Singani: The Spirit of Bolivia

Chile and Peru’s pisco and Brazil’s cachaça have long held the limelight in the world of South American spirits. Bolivia lies between these three countries, so it’s no surprise they developed their own national spirit in tandem with their neighbors. Now, at long last, Bolivia’s own showstopper singani is getting some well-deserved love. Singani may be somewhat under the radar at the moment but we don’t see things staying that way for much longer. With its versatility, drinkability, and marvelous flavor, Bolivia’s national spirit is something to seek out.

Singani is a sort of cousin to pisco. It’s an eau-de-vie distilled from wine made of 100 percent Muscat of Alexandria grapes. Muscat of Alexandria was one of the first grape varieties to make the voyage across the Atlantic with settlers coming to the New World. Both the Spanish and Portuguese have a long history of making eau-de-vie. So, it was only natural that they brought that tradition with them when they settled in Bolivia and the rest of South America. This is the only variety allowed in singani production and helps give the spirit its unique flavors. Like other members of the Muscat family, this grape is incredibly expressive, full of floral, spicy, and honeyed aromas with just a touch of fresh sweet grass.

The Muscat vineyards lie in the rain shadow of the Bolivian Andes, which separate the country from its neighbors Chile and Peru. High elevation vineyards, which adorn the spine of the Andes, are the sole source for singani’s Muscat grapes. There’s even a minimum altitude requirement — the grapes must come from vineyards grown at a minimum of 1,600 meters. Terroir expresses itself in spirits and singani is no exception. The elevation at which the grapes are grown contributes to singani’s profile. The vineyards cover a relatively small area of production. For the most part, they’re scattered through regions like Tarija, La Paz, Potosí, and Cinti.

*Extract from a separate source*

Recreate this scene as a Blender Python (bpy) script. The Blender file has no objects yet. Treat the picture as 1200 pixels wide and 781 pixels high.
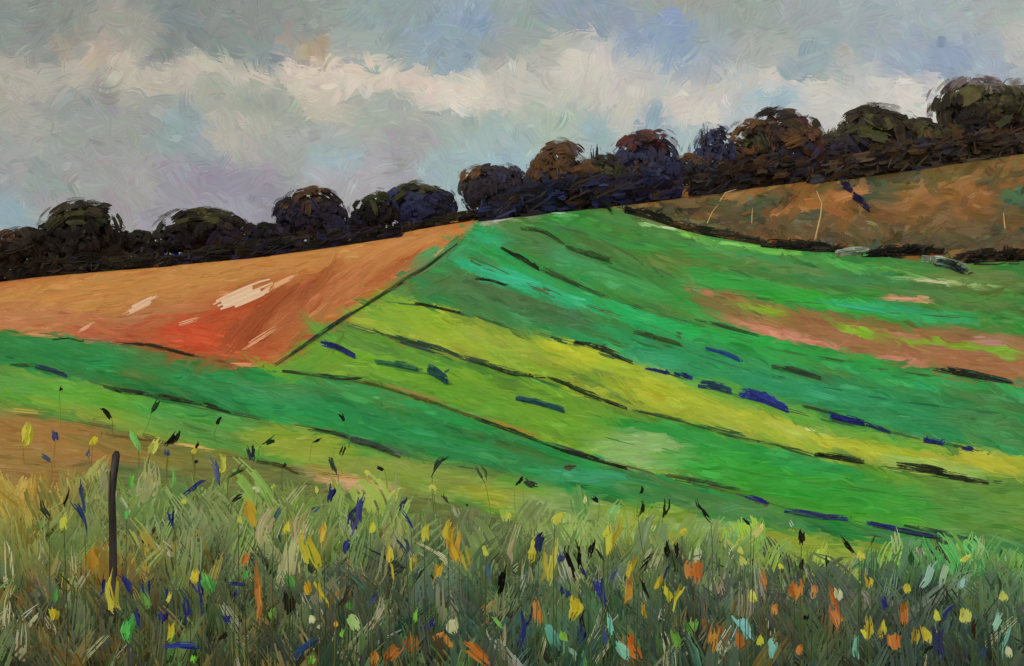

Like pisco, singani is perfect as a cocktail base. Its fruity, floral, and slightly spicy character makes it a gorgeous spirit for banging up a few drinks. Swap it for pisco in classic cocktails and make yourself a Singani Sour or Singani Punch. You could also revel in its flavors the way the Bolivians do and mix up a Chuflay. Bolivia’s national cocktail is as simple as singani topped with ginger ale and garnished with a lime. Singani hasn’t quite reached the same levels of popularity as pisco or cachaça in the US, but you can find it stateside.

Singani is an ideal spring and summer sipper if you’re over the more familiar warm-weather tipples. Use it in pre-batched cocktails at your next barbecue or sip on a Chuflay the way the Bolivians do. Regardless of how you choose to knock it back, Singani deserves a spot in your drink cabinet.